§ Material
* * * *

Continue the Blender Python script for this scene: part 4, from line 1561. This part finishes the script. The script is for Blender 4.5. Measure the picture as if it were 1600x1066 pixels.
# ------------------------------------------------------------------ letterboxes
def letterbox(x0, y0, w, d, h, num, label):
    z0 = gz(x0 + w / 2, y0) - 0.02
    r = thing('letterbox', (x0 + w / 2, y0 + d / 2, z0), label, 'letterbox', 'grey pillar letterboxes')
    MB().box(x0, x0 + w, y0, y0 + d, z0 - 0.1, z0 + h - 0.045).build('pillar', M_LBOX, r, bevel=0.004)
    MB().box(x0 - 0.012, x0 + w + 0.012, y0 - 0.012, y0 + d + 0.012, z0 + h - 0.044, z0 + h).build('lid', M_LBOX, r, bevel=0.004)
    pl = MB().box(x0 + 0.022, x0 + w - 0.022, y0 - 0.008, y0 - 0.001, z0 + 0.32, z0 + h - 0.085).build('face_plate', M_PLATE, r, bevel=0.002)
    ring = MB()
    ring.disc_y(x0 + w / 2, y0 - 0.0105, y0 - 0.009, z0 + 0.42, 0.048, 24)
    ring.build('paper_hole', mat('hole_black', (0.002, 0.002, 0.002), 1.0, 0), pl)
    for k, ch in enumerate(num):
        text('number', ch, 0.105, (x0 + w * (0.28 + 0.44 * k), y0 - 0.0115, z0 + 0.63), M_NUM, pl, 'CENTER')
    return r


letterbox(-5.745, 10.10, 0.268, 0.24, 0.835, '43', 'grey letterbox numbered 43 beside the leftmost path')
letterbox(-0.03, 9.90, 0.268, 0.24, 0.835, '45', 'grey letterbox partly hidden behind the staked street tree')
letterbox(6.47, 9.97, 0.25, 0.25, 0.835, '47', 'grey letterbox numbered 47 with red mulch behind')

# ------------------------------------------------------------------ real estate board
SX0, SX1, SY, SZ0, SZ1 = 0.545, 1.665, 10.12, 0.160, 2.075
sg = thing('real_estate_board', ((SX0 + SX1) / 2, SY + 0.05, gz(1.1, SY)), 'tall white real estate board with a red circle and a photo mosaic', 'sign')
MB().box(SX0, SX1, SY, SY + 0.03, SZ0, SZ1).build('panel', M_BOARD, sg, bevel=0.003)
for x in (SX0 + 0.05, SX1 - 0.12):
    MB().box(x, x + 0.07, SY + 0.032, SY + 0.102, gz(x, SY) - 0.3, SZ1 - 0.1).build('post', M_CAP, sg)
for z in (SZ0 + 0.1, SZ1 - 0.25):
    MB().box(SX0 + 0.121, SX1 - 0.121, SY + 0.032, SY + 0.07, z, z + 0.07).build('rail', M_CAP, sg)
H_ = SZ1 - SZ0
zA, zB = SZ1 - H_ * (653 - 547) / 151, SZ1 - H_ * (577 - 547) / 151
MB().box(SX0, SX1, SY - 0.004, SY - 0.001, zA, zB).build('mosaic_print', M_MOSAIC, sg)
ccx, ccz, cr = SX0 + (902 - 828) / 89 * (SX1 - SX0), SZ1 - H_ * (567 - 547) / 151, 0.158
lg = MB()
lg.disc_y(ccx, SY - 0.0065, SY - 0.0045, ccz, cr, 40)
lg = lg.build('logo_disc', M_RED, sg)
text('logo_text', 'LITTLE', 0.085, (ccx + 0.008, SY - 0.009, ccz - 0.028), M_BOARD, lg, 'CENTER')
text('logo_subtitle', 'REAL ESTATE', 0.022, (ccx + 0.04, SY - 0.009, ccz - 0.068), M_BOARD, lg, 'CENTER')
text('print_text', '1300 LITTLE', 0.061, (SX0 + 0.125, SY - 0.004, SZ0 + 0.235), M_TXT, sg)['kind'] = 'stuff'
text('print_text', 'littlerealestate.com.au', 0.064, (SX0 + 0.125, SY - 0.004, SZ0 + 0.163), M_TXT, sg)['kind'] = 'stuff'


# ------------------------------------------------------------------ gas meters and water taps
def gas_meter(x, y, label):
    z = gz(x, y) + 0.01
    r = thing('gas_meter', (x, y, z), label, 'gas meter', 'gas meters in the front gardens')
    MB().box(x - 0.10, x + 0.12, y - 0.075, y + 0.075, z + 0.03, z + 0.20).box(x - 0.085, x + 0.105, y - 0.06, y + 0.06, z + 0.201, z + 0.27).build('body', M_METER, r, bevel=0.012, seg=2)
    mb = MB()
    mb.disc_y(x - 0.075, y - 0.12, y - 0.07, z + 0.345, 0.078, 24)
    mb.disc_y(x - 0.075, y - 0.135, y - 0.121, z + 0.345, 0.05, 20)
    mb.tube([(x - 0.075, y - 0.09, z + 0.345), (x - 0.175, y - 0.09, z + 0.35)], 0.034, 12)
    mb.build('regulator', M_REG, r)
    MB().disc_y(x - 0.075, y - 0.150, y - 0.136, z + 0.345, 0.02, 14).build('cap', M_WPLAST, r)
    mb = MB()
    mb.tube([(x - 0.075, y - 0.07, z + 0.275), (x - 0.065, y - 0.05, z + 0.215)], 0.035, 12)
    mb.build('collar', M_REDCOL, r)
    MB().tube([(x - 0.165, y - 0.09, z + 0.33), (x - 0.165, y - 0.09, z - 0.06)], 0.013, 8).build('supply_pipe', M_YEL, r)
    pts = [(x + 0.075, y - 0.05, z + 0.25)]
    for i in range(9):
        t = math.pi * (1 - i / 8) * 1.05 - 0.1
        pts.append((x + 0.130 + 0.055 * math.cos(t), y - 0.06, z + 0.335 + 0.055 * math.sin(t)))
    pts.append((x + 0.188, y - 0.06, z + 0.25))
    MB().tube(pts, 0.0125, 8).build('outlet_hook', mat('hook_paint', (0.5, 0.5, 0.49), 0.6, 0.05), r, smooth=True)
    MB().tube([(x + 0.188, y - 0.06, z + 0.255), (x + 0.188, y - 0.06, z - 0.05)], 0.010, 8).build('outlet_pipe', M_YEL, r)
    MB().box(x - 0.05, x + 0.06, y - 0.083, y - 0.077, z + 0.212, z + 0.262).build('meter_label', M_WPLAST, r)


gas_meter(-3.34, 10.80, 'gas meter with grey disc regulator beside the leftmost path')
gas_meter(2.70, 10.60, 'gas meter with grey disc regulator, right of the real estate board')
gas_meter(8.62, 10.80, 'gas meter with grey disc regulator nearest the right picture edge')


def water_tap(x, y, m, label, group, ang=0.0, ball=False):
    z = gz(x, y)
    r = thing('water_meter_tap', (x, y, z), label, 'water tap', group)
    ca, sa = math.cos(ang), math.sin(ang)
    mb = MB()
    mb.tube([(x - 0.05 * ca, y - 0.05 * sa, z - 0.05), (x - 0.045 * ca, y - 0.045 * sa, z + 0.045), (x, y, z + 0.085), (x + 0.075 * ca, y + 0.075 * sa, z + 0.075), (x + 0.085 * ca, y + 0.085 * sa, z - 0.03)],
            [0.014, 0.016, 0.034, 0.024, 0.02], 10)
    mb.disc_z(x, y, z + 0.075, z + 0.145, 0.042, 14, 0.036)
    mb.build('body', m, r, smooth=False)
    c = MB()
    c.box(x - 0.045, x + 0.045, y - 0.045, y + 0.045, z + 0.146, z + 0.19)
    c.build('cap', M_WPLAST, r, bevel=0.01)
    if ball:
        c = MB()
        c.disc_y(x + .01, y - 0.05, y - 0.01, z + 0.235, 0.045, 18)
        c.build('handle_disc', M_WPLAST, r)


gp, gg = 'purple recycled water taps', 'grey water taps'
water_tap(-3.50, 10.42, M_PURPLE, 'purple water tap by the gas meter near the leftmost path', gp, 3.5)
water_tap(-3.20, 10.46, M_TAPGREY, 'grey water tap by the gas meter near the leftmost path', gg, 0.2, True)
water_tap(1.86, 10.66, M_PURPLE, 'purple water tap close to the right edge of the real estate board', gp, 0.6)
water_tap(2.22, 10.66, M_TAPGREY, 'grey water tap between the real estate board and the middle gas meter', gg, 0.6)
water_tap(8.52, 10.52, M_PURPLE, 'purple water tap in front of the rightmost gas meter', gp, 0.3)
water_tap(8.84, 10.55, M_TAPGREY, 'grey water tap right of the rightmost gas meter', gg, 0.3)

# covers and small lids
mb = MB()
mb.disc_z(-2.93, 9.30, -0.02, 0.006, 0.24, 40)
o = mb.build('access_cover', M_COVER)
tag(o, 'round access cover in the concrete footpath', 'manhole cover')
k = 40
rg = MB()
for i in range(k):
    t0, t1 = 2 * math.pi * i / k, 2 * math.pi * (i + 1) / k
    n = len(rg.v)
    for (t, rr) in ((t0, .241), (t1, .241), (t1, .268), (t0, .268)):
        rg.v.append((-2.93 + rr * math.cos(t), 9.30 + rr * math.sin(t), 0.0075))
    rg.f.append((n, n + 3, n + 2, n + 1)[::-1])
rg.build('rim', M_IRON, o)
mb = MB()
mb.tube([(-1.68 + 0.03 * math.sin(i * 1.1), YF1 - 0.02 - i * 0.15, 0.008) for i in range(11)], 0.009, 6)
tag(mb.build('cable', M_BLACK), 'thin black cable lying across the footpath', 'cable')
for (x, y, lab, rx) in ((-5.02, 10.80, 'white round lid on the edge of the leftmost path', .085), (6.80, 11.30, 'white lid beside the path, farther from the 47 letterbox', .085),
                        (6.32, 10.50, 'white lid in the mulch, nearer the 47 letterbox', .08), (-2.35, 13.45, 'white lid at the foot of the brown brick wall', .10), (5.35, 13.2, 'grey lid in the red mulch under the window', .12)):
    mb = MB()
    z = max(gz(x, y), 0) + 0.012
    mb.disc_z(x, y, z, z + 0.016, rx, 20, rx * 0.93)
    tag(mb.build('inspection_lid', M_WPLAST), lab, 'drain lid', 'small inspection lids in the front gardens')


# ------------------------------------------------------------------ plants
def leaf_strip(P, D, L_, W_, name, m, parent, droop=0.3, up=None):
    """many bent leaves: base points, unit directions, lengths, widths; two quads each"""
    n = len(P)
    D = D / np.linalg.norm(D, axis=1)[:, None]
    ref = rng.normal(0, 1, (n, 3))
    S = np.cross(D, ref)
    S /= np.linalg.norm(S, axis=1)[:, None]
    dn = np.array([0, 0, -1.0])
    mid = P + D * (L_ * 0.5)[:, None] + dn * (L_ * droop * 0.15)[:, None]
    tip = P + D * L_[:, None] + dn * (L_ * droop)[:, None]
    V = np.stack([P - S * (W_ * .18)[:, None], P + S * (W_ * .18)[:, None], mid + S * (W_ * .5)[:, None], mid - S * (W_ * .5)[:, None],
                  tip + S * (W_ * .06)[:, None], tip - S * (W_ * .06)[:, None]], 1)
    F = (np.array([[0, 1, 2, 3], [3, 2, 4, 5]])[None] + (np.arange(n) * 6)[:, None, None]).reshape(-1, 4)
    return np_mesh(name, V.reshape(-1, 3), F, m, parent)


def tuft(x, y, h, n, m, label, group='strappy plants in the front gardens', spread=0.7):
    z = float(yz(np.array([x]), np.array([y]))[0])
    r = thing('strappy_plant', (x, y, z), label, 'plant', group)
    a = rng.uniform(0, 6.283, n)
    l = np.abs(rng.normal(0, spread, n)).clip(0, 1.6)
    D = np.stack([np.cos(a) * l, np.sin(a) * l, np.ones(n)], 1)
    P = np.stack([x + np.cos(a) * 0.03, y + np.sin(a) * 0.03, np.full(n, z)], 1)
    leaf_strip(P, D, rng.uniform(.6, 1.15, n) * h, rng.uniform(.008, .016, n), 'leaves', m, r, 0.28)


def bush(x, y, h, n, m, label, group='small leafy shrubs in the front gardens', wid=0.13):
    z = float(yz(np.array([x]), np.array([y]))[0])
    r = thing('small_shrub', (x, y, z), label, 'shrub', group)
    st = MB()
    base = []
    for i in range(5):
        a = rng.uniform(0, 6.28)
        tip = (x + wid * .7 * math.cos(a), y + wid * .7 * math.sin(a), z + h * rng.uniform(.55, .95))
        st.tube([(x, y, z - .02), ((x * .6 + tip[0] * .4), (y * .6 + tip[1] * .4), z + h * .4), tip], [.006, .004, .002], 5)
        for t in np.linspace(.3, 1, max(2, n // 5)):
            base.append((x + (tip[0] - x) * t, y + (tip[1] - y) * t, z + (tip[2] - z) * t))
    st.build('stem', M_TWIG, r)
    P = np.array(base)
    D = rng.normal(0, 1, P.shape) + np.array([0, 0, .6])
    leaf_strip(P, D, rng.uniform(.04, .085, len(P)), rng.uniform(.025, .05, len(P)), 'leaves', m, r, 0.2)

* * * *

§ The task
Quote exactly the lines running from the start of the listing above through the line where "letterbox(6.47, 9.97, 0.25, 0.25, 0.835, '47', 'grey" is found, and output no other lines.

§ Result for this exercise
Continue the Blender Python script for this scene: part 4, from line 1561. This part finishes the script. The script is for Blender 4.5. Measure the picture as if it were 1600x1066 pixels.
# ------------------------------------------------------------------ letterboxes
def letterbox(x0, y0, w, d, h, num, label):
    z0 = gz(x0 + w / 2, y0) - 0.02
    r = thing('letterbox', (x0 + w / 2, y0 + d / 2, z0), label, 'letterbox', 'grey pillar letterboxes')
    MB().box(x0, x0 + w, y0, y0 + d, z0 - 0.1, z0 + h - 0.045).build('pillar', M_LBOX, r, bevel=0.004)
    MB().box(x0 - 0.012, x0 + w + 0.012, y0 - 0.012, y0 + d + 0.012, z0 + h - 0.044, z0 + h).build('lid', M_LBOX, r, bevel=0.004)
    pl = MB().box(x0 + 0.022, x0 + w - 0.022, y0 - 0.008, y0 - 0.001, z0 + 0.32, z0 + h - 0.085).build('face_plate', M_PLATE, r, bevel=0.002)
    ring = MB()
    ring.disc_y(x0 + w / 2, y0 - 0.0105, y0 - 0.009, z0 + 0.42, 0.048, 24)
    ring.build('paper_hole', mat('hole_black', (0.002, 0.002, 0.002), 1.0, 0), pl)
    for k, ch in enumerate(num):
        text('number', ch, 0.105, (x0 + w * (0.28 + 0.44 * k), y0 - 0.0115, z0 + 0.63), M_NUM, pl, 'CENTER')
    return r


letterbox(-5.745, 10.10, 0.268, 0.24, 0.835, '43', 'grey letterbox numbered 43 beside the leftmost path')
letterbox(-0.03, 9.90, 0.268, 0.24, 0.835, '45', 'grey letterbox partly hidden behind the staked street tree')
letterbox(6.47, 9.97, 0.25, 0.25, 0.835, '47', 'grey letterbox numbered 47 with red mulch behind')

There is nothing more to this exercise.